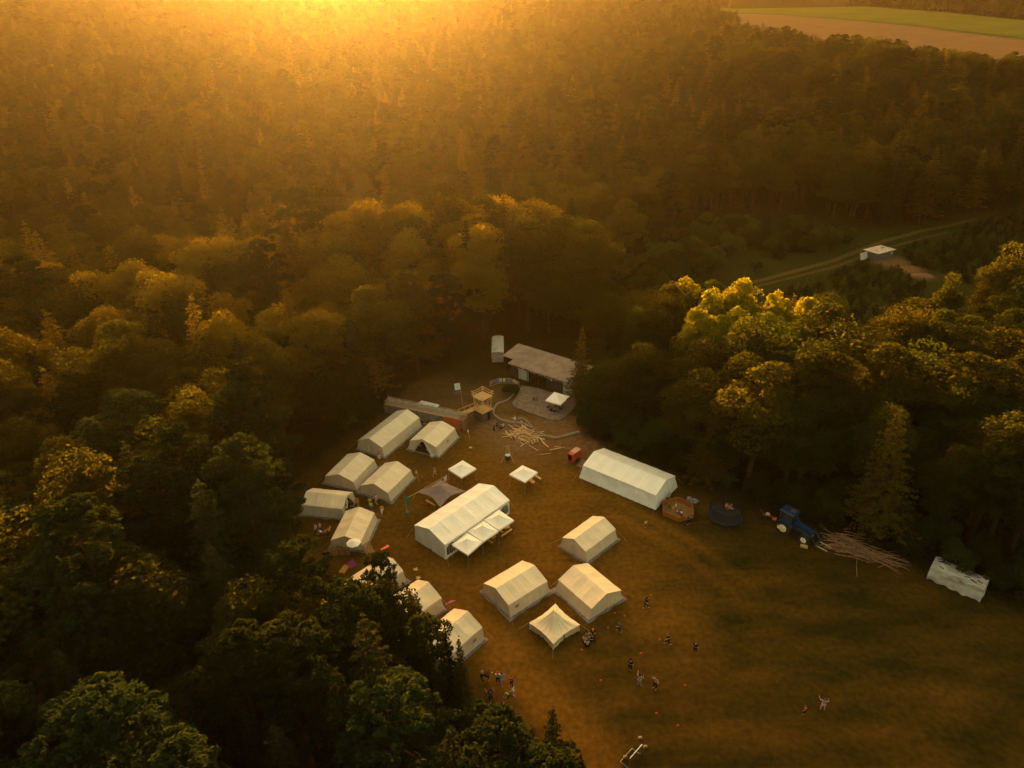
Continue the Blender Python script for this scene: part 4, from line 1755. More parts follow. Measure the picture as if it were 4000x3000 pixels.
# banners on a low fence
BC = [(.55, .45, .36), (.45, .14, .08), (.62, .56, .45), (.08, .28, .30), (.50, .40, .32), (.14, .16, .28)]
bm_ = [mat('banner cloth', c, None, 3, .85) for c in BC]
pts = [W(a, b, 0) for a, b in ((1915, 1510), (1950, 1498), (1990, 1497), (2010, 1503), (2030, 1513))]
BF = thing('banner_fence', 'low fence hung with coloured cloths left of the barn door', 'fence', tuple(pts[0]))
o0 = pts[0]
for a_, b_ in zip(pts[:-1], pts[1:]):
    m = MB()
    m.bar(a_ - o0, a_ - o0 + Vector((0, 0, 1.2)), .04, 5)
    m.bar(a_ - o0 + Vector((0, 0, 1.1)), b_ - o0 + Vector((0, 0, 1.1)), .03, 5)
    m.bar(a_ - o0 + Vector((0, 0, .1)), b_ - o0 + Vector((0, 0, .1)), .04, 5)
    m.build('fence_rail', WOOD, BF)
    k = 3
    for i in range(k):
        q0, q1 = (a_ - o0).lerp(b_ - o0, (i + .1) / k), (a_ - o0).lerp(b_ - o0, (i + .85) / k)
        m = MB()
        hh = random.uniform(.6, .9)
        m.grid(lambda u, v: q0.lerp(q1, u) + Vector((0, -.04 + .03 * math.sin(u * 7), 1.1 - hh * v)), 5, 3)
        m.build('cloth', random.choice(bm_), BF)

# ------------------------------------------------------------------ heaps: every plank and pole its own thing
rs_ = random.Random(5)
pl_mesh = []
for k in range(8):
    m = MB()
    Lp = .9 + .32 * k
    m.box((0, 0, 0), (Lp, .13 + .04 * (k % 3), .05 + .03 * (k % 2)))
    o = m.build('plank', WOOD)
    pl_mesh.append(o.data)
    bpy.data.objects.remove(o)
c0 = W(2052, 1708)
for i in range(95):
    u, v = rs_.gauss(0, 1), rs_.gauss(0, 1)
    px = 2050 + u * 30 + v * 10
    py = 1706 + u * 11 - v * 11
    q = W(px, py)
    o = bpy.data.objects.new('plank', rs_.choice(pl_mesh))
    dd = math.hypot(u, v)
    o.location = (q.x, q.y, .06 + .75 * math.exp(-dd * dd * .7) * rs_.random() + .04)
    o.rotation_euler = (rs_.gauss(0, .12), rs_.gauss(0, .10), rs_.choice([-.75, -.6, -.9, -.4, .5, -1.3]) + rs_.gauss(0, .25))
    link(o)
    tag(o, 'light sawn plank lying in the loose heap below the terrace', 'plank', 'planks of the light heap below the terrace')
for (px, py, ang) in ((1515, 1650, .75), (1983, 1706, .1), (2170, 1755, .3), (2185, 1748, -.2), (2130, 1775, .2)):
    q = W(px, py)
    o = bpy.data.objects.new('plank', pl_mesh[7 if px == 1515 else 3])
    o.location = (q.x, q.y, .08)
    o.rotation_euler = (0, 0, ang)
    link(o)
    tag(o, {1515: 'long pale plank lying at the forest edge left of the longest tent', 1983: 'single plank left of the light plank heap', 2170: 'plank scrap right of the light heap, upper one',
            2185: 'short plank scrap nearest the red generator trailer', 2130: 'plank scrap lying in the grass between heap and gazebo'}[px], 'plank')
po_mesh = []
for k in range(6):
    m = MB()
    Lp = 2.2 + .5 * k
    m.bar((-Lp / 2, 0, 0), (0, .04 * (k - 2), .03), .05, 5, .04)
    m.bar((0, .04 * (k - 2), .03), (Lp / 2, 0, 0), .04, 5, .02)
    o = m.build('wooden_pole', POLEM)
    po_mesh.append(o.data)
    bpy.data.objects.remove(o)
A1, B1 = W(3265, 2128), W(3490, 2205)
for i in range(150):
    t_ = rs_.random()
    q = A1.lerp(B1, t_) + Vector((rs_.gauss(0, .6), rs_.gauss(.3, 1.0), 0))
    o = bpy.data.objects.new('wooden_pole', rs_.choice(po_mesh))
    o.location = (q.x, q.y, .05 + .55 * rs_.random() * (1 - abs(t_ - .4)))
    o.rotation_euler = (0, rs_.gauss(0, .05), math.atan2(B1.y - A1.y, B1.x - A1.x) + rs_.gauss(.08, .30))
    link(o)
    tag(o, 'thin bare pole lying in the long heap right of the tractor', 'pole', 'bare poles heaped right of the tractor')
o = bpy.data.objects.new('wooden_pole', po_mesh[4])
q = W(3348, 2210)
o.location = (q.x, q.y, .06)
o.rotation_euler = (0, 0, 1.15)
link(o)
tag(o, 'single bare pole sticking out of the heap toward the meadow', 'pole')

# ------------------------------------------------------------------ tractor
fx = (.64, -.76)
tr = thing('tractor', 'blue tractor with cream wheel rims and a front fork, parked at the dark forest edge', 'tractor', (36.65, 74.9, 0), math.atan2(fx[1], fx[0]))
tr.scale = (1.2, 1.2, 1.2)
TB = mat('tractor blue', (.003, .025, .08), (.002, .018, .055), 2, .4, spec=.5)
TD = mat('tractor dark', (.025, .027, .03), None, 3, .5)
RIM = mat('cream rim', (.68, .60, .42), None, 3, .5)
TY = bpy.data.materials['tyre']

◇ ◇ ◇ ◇

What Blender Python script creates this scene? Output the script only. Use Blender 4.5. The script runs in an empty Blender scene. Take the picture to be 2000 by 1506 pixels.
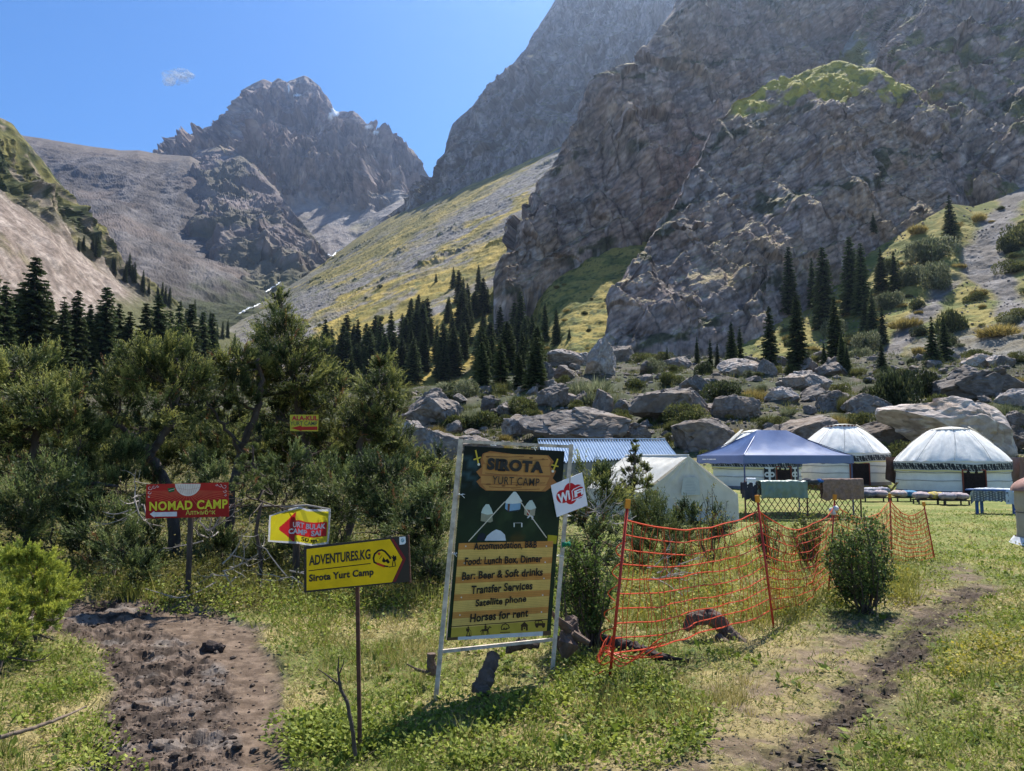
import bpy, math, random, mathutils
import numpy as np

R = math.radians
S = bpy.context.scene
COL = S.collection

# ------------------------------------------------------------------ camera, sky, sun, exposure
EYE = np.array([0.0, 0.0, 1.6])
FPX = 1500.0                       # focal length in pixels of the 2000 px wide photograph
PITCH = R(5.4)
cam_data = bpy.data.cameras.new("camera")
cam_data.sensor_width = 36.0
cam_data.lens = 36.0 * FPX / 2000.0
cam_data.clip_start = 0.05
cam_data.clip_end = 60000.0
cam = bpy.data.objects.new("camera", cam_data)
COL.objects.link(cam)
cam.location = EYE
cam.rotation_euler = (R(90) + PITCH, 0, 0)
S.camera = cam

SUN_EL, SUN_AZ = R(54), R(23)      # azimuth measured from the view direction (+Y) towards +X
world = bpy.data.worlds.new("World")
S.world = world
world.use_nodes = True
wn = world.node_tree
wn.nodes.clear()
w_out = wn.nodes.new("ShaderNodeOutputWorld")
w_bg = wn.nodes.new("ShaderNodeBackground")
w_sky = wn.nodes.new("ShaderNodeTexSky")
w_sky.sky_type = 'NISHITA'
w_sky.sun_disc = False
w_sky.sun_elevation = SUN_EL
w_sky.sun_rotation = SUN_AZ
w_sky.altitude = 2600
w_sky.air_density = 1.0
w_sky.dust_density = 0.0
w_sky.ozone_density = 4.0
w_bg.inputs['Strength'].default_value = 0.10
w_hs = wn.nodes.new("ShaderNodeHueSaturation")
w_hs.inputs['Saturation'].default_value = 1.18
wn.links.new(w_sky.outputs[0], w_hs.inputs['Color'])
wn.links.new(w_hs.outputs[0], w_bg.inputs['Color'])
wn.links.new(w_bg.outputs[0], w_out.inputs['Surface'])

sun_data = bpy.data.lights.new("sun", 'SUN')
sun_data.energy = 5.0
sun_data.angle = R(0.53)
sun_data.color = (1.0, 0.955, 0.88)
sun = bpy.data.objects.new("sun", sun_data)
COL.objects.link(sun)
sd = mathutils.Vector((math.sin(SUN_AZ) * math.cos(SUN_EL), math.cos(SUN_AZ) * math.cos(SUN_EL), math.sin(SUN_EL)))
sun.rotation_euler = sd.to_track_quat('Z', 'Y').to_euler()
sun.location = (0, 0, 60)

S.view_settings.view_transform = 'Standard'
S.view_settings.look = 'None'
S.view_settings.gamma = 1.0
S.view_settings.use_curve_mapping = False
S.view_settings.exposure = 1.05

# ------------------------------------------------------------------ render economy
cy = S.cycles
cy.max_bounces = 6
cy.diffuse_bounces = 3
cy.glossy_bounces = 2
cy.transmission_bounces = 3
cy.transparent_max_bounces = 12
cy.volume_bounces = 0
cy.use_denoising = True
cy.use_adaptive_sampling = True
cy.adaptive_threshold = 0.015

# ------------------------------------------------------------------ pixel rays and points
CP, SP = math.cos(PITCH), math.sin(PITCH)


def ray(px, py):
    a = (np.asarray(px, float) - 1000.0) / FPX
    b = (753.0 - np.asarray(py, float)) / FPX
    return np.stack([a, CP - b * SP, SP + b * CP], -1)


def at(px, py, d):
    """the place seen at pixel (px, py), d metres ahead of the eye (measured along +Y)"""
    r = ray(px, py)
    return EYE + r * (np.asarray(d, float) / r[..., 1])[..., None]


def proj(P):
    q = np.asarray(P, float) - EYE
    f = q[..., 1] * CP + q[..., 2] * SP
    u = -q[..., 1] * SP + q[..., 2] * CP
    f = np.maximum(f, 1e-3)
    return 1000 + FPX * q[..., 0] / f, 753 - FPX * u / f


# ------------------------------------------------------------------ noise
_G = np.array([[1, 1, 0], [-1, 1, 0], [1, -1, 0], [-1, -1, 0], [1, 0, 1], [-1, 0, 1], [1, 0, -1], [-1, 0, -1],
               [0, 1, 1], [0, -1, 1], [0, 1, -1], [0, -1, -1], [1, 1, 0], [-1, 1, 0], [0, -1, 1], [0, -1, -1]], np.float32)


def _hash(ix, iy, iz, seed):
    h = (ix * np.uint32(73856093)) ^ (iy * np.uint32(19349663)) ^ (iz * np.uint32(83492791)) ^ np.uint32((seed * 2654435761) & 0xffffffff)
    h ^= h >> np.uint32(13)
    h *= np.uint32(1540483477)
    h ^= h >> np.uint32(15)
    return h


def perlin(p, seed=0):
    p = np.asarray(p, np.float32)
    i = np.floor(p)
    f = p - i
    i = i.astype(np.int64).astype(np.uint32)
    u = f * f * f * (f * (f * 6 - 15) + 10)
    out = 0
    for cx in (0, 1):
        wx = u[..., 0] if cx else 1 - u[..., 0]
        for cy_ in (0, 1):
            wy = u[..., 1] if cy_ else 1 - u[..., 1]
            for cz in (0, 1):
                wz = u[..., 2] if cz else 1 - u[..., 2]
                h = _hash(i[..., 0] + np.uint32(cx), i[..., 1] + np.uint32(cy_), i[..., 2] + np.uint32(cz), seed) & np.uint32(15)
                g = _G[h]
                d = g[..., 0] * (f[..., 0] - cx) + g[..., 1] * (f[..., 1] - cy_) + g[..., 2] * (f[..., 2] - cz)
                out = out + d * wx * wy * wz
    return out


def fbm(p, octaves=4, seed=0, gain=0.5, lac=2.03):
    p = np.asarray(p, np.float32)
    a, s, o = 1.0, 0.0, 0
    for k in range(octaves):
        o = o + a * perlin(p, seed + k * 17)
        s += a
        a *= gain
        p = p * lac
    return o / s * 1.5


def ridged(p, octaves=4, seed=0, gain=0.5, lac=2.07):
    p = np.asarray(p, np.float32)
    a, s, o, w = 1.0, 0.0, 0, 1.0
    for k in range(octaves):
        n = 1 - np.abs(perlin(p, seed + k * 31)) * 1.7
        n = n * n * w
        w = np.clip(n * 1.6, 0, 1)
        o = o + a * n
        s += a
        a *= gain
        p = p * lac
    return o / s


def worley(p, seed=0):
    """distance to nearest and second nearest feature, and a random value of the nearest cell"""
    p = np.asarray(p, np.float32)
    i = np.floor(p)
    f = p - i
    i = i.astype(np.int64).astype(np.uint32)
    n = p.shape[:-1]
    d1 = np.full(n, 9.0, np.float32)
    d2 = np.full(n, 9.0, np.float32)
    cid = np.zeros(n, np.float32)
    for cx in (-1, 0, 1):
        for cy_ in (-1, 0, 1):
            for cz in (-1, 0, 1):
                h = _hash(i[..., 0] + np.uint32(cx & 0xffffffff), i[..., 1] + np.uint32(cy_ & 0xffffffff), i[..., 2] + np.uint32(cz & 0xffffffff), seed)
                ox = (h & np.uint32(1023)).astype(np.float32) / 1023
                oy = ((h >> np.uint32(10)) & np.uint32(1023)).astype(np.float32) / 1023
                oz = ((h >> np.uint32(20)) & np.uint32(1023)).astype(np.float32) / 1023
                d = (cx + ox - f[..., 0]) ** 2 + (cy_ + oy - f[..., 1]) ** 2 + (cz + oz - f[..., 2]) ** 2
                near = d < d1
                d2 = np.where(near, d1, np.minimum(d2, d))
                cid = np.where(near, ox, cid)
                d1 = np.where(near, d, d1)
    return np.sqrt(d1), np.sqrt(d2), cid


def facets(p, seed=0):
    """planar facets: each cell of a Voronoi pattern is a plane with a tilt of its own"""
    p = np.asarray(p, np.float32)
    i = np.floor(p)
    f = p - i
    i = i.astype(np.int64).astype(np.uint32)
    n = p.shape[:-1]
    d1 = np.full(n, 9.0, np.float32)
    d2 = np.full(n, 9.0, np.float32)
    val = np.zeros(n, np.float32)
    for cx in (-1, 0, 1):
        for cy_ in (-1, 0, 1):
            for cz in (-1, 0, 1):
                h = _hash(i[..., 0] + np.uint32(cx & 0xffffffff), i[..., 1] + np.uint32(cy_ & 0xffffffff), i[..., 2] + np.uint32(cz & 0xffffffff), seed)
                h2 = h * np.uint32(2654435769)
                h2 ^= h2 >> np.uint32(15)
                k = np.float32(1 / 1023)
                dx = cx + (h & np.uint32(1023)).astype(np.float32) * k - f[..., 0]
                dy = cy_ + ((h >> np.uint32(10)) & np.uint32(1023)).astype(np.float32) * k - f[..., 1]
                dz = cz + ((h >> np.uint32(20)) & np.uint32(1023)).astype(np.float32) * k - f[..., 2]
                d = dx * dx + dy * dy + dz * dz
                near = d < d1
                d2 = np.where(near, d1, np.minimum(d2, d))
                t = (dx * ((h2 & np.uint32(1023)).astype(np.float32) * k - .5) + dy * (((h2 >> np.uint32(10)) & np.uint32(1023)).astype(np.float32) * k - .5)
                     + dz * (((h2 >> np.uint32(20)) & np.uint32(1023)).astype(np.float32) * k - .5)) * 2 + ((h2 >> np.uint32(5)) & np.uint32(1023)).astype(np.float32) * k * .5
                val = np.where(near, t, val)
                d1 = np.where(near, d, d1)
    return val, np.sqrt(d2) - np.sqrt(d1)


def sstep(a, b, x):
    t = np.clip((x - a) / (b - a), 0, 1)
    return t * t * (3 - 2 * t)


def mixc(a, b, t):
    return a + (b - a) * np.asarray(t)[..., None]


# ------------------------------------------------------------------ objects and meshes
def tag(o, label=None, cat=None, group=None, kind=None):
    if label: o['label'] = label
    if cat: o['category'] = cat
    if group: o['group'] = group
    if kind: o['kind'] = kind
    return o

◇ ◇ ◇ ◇

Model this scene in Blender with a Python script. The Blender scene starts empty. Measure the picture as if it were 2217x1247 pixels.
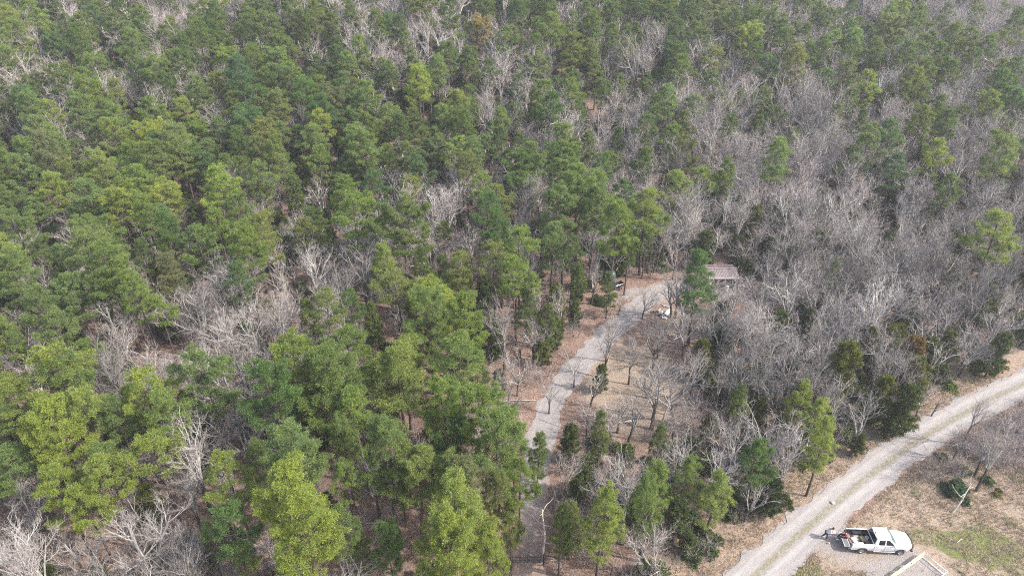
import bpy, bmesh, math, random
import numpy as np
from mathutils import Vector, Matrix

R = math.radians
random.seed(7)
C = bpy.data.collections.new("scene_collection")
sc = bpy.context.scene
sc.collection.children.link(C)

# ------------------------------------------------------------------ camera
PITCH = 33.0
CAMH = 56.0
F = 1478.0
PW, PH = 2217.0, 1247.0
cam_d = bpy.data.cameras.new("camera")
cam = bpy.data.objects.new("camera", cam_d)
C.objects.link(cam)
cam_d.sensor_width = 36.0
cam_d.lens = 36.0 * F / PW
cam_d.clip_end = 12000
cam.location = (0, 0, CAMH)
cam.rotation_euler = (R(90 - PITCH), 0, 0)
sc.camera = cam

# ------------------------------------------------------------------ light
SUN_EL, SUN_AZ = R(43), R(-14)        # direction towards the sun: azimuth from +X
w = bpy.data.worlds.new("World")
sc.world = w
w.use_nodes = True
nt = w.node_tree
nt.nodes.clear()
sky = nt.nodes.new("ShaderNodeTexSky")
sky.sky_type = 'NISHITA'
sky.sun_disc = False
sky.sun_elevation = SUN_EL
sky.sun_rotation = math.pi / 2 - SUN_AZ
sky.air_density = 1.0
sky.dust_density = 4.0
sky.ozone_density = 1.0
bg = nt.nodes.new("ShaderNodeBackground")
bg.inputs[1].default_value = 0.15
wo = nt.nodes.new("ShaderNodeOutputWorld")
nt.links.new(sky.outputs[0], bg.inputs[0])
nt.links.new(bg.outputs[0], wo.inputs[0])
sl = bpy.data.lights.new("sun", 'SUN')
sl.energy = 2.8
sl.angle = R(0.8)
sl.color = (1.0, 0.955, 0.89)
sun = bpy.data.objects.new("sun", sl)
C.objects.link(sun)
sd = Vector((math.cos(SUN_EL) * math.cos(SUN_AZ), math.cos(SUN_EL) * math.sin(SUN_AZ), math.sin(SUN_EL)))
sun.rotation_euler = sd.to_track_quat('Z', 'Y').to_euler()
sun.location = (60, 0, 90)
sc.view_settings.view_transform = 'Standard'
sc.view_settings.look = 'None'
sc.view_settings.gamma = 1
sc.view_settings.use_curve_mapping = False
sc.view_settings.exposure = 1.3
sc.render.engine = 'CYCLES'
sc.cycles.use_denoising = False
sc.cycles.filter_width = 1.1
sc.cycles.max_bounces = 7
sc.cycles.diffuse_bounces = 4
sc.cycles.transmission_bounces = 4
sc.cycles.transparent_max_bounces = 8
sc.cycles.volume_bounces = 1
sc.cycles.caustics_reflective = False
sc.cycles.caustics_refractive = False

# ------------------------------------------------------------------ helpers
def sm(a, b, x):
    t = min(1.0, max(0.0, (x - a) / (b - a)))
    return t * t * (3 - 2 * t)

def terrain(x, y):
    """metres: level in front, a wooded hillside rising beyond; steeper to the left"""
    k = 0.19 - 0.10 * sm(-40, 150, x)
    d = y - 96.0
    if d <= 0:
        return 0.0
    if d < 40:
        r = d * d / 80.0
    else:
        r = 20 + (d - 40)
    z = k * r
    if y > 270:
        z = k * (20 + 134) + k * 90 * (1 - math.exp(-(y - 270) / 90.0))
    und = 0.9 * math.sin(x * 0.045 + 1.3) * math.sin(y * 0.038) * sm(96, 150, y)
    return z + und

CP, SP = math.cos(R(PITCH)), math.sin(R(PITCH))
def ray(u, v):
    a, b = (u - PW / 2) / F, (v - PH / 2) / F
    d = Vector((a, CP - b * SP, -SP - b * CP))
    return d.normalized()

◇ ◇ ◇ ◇

Copy, exactly as they stand, the lines from the one that holds "What Blender Python" to the one that holds "COL = S.collection", both included, and drop every picture.

What Blender Python script creates this scene? Output the script only. Use Blender 4.5. The script runs in an empty Blender scene. Take the picture to be 2000 by 1506 pixels.
import bpy, math, random, mathutils
import numpy as np

R = math.radians
S = bpy.context.scene
COL = S.collection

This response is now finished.